++++ DATASET SECTION ++++

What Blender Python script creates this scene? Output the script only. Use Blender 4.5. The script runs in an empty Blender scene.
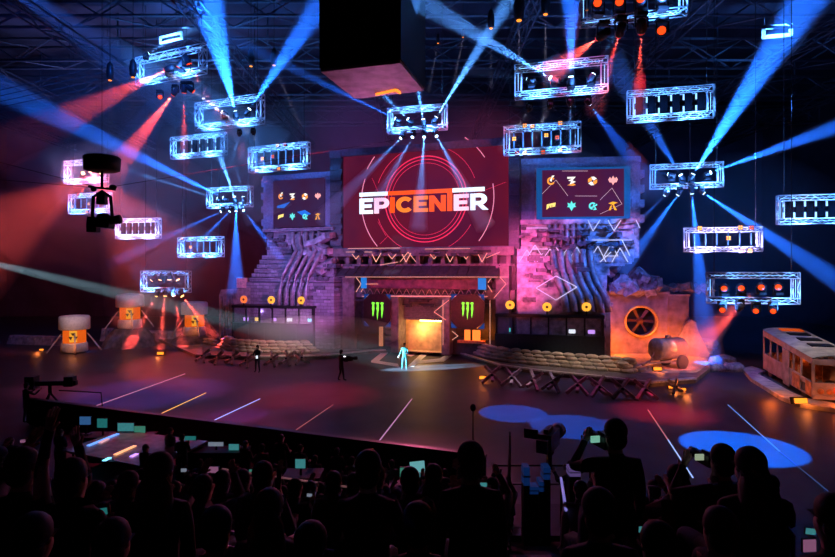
import bpy, math, random
from mathutils import Vector, Matrix, Euler
R = math.radians; PI = math.pi
SC = bpy.context.scene; COL = SC.collection
rnd = random.Random(11)
F = 24/36*835; CX = 417.5; HY = 270.0; CZ = 7.0
# ---------- layout helpers: where a sight line meets a depth or the ground ----------
def P(px, py, Y): return Vector(((px-CX)*Y/F, Y, CZ-(py-HY)*Y/F))
def G(px, py, z=0.0):
    Y = (CZ-z)*F/(py-HY); return Vector(((px-CX)*Y/F, Y, z))
class Fr:
    def __init__(s, px, Y, rot):
        s.o = Vector(((px-CX)*Y/F, Y)); s.r = R(rot)
        s.ex = Vector((math.cos(s.r), math.sin(s.r))); s.ey = Vector((-math.sin(s.r), math.cos(s.r)))
    def at(s, px, py, d=0.0):
        k = Vector(((px-CX)/F, 1.0)); q = s.o + s.ey*d
        t = q.dot(s.ey)/k.dot(s.ey); w = k*t
        return ((w-s.o).dot(s.ex), CZ-(py-HY)*t/F)
    def x(s, px, d=0.0): return s.at(px, HY, d)[0]
    def w(s, x, d, z): v = s.o+s.ex*x+s.ey*d; return Vector((v.x, v.y, z))
# ---------- materials ----------
MATS = {}
def mat(name, col, rough=.6, metal=0., emit=0., ecol=None, var=.25, scale=6., bump=0., brick=None, spec=.5, wave=None):
    if name in MATS: return MATS[name]
    m = bpy.data.materials.new(name); m.use_nodes = True; nt = m.node_tree; b = nt.nodes['Principled BSDF']
    c = (*col, 1) if len(col) == 3 else col
    if emit: ecol = ecol or col[:3]; c = tuple(v*.15 for v in c[:3])+(1,); spec = .1; m.cycles.emission_sampling = 'NONE'
    b.inputs['Roughness'].default_value = rough; b.inputs['Metallic'].default_value = metal
    b.inputs['Specular IOR Level'].default_value = spec
    tc = nt.nodes.new('ShaderNodeTexCoord')
    n = nt.nodes.new('ShaderNodeTexNoise'); n.inputs['Scale'].default_value = scale; n.inputs['Detail'].default_value = 5
    nt.links.new(tc.outputs['Object'], n.inputs['Vector'])
    r = nt.nodes.new('ShaderNodeValToRGB'); r.color_ramp.elements[0].position = .3; r.color_ramp.elements[1].position = .7
    r.color_ramp.elements[0].color = tuple(v*(1-var) for v in c[:3])+(1,)
    r.color_ramp.elements[1].color = tuple(min(1, v*(1+var)) for v in c[:3])+(1,)
    nt.links.new(n.outputs['Fac'], r.inputs['Fac']); out = r.outputs['Color']; h = n.outputs['Fac']
    if brick:
        mp = nt.nodes.new('ShaderNodeMapping'); mp.inputs['Rotation'].default_value = (R(90), 0, 0)
        nt.links.new(tc.outputs['Object'], mp.inputs['Vector'])
        bk = nt.nodes.new('ShaderNodeTexBrick'); bk.inputs['Scale'].default_value = 1.0
        bk.inputs['Brick Width'].default_value = brick[0]; bk.inputs['Row Height'].default_value = brick[1]; bk.inputs['Mortar Size'].default_value = brick[2]
        nt.links.new(mp.outputs[0], bk.inputs['Vector'])
        nt.links.new(out, bk.inputs['Color1'])
        bk.inputs['Color2'].default_value = tuple(v*.55 for v in c[:3])+(1,); bk.inputs['Mortar'].default_value = tuple(v*.35 for v in c[:3])+(1,)
        out = bk.outputs['Color']; h = bk.outputs['Fac']
    nt.links.new(out, b.inputs['Base Color'])
    if bump:
        bp = nt.nodes.new('ShaderNodeBump'); bp.inputs['Strength'].default_value = bump; bp.inputs['Distance'].default_value = .05
        nt.links.new(h, bp.inputs['Height']); nt.links.new(bp.outputs[0], b.inputs['Normal'])
        if brick: bp.invert = True
    if emit:
        b.inputs['Emission Color'].default_value = (*(ecol or c[:3]), 1); b.inputs['Emission Strength'].default_value = emit
    MATS[name] = m; return m
def haze_mat(name, dens, aniso=0.):
    if name in MATS: return MATS[name]
    m = bpy.data.materials.new(name); m.use_nodes = True; nt = m.node_tree; nt.nodes.clear()
    o = nt.nodes.new('ShaderNodeOutputMaterial'); v = nt.nodes.new('ShaderNodeVolumeScatter')
    v.inputs['Density'].default_value = dens; v.inputs['Anisotropy'].default_value = aniso; v.inputs['Color'].default_value = (1, 1, 1, 1)
    nt.links.new(v.outputs[0], o.inputs['Volume']); MATS[name] = m; return m
# ---------- mesh building ----------
def frame_of(d):
    d = d.normalized(); u = Vector((0, 0, 1)) if abs(d.z) < .95 else Vector((1, 0, 0))
    a = d.cross(u).normalized(); return a, a.cross(d)
class MB:
    def __init__(s): s.v = []; s.f = []; s.mi = []; s.cur = 0; s.sm = []
    def add(s, vs, fs, smooth=False):
        k = len(s.v); s.v += [tuple(v) for v in vs]
        for f in fs: s.f.append(tuple(i+k for i in f)); s.mi.append(s.cur); s.sm.append(smooth)
        return s
    def box(s, c, d, rot=None, taper=None):
        tx = taper or 1
        vs = [Vector((x*d[0]/2*(tx if z > 0 else 1), y*d[1]/2*(tx if z > 0 else 1), z*d[2]/2)) for x in (-1, 1) for y in (-1, 1) for z in (-1, 1)]
        if rot: e = Euler(rot).to_matrix(); vs = [e@v for v in vs]
        vs = [v+Vector(c) for v in vs]
        return s.add(vs, [(0, 1, 3, 2), (4, 6, 7, 5), (0, 4, 5, 1), (2, 3, 7, 6), (0, 2, 6, 4), (1, 5, 7, 3)])
    def bb(s, x0, x1, y0, y1, z0, z1): return s.box(((x0+x1)/2, (y0+y1)/2, (z0+z1)/2), (abs(x1-x0), abs(y1-y0), abs(z1-z0)))
    def bar(s, a, b, w, h=None):
        a = Vector(a); b = Vector(b); h = h or w; u, v = frame_of(b-a); u = u*w/2; v = v*h/2
        vs = [p+q for p in (a, b) for q in (-u-v, u-v, u+v, -u+v)]
        return s.add(vs, [(0, 1, 2, 3), (7, 6, 5, 4)]+[(i, i+4, (i+1) % 4+4, (i+1) % 4) for i in range(4)])
    def tube(s, pts, r, n=8, closed=False):
        pts = [Vector(p) for p in pts]; m = len(pts); rs = r if isinstance(r, (list, tuple)) else [r]*m; vs = []
        for i, p in enumerate(pts):
            d = (pts[(i+1) % m] if (closed or i < m-1) else p)-(pts[i-1] if (closed or i > 0) else p)
            u, v = frame_of(d)
            vs += [p+(u*math.cos(2*PI*k/n)+v*math.sin(2*PI*k/n))*rs[i] for k in range(n)]
        fs = []
        for i in range(m if closed else m-1):
            j = (i+1) % m
            fs += [(i*n+k, i*n+(k+1) % n, j*n+(k+1) % n, j*n+k) for k in range(n)]
        if not closed: fs += [tuple(range(n-1, -1, -1)), tuple((m-1)*n+k for k in range(n))]
        return s.add(vs, fs, n > 4)
    def lathe(s, prof, c=(0, 0, 0), n=16, axis='z', smooth=True, caps=True):
        vs = []; m = len(prof); c = Vector(c)
        for r, z in prof:
            for k in range(n):
                a = 2*PI*k/n; q = (r*math.cos(a), r*math.sin(a), z)
                if axis == 'y': q = (q[0], q[2], -q[1])
                if axis == 'x': q = (q[2], q[0], q[1])
                vs.append(c+Vector(q))
        fs = [(i*n+k, i*n+(k+1) % n, (i+1)*n+(k+1) % n, (i+1)*n+k) for i in range(m-1) for k in range(n)]
        if caps: fs += [tuple(range(n-1, -1, -1)), tuple((m-1)*n+k for k in range(n))]
        else: fs += [((m-1)*n+k, (m-1)*n+(k+1) % n, (k+1) % n, k) for k in range(n)]
        return s.add(vs, fs, smooth)
    def prism(s, pts, fn, t):
        """pts 2D outline; fn(u, v, depth) -> 3D; extruded 0..t"""
        n = len(pts); vs = [fn(u, v, 0) for u, v in pts]+[fn(u, v, t) for u, v in pts]
        return s.add(vs, [tuple(range(n)), tuple(range(2*n-1, n-1, -1))]+[(i, i+n, (i+1) % n+n, (i+1) % n) for i in range(n)])
    def xz(s, pts, y, t): return s.prism(pts, lambda u, v, d: Vector((u, y+d, v)), t)
    def xy(s, pts, z, t): return s.prism(pts, lambda u, v, d: Vector((u, v, z+d)), t)
    def yz(s, pts, x, t): return s.prism(pts, lambda u, v, d: Vector((x+d, u, v)), t)
    def ball(s, c, r, n=10, m=7, sq=1.0):
        r = r if isinstance(r, (tuple, list)) else (r, r, r); vs = []; c = Vector(c)
        def pw(x): return math.copysign(abs(x)**sq, x)
        for i in range(1, m):
            t = PI*i/m
            for k in range(n):
                a = 2*PI*k/n
                vs.append(c+Vector((r[0]*pw(math.sin(t))*pw(math.cos(a)), r[1]*pw(math.sin(t))*pw(math.sin(a)), r[2]*pw(math.cos(t)))))
        vs += [c+Vector((0, 0, r[2])), c-Vector((0, 0, r[2]))]; T = len(vs)-2
        fs = [((i)*n+(k+1) % n, i*n+k, (i+1)*n+k, (i+1)*n+(k+1) % n) for i in range(m-2) for k in range(n)]
        fs += [(k, (k+1) % n, T) for k in range(n)]+[((m-2)*n+(k+1) % n, (m-2)*n+k, T+1) for k in range(n)]
        return s.add(vs, fs, True)
    def tex(s, fn):
        s.v = [tuple(fn(Vector(v))) for v in s.v]; return s
    def build(s, name, m, parent=None, loc=None, rotz=0.):
        me = bpy.data.meshes.new(name); me.from_pydata(s.v, [], s.f)
        for x in (m if isinstance(m, list) else [m]): me.materials.append(x)
        me.polygons.foreach_set('material_index', s.mi); me.polygons.foreach_set('use_smooth', s.sm)
        me.update(); 
        import bmesh
        bm = bmesh.new(); bm.from_mesh(me); bmesh.ops.recalc_face_normals(bm, faces=bm.faces); bm.to_mesh(me); bm.free()
        o = bpy.data.objects.new(name, me); COL.objects.link(o)
        if parent: o.parent = parent
        if loc is not None: o.location = loc
        o.rotation_euler.z = rotz
        return o
def tag(o, label=None, cat=None, group=None, kind=None):
    if label: o['label'] = label
    if cat: o['category'] = cat
    if group: o['group'] = group
    if kind: o['kind'] = kind
    return o
def thing(name, label, cat, loc=(0, 0, 0), rotz=0., group=None):
    o = bpy.data.objects.new(name, None); COL.objects.link(o); o.empty_display_size = .2
    o.location = loc; o.rotation_euler = (0, 0, rotz); return tag(o, label, cat, group)
KIDS = {}
def dup(root, loc=None, rot=None, label=None, group=None, scale=None):
    if root.name not in KIDS: KIDS[root.name] = [(c, list(c.children)) for c in root.children]
    r = root.copy(); COL.objects.link(r)
    if loc is not None: r.location = loc
    if rot is not None: r.rotation_euler = rot if isinstance(rot, (tuple, list, Euler)) else (0, 0, rot)
    if scale: r.scale = (scale,)*3
    if label: r['label'] = label
    if group: r['group'] = group
    for c, gs in KIDS[root.name]:
        d = c.copy(); COL.objects.link(d); d.parent = r
        for g in gs: e = g.copy(); COL.objects.link(e); e.parent = d
    return r
def struct(mb, name, m, **k): o = mb.build(name, m, **k); o['kind'] = 'structure'; return o
def bez(a, b, c, n=8):
    a, b, c = Vector(a), Vector(b), Vector(c)
    return [a*(1-t)**2+b*2*t*(1-t)+c*t*t for t in [i/n for i in range(n+1)]]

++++

> [WORK REQUIRED]
Report every line containing the word "scene" from the listing above.

> [ANSWER IN FULL]
What Blender Python script creates this scene? Output the script only. Use Blender 4.5. The script runs in an empty Blender scene.
SC = bpy.context.scene; COL = SC.collection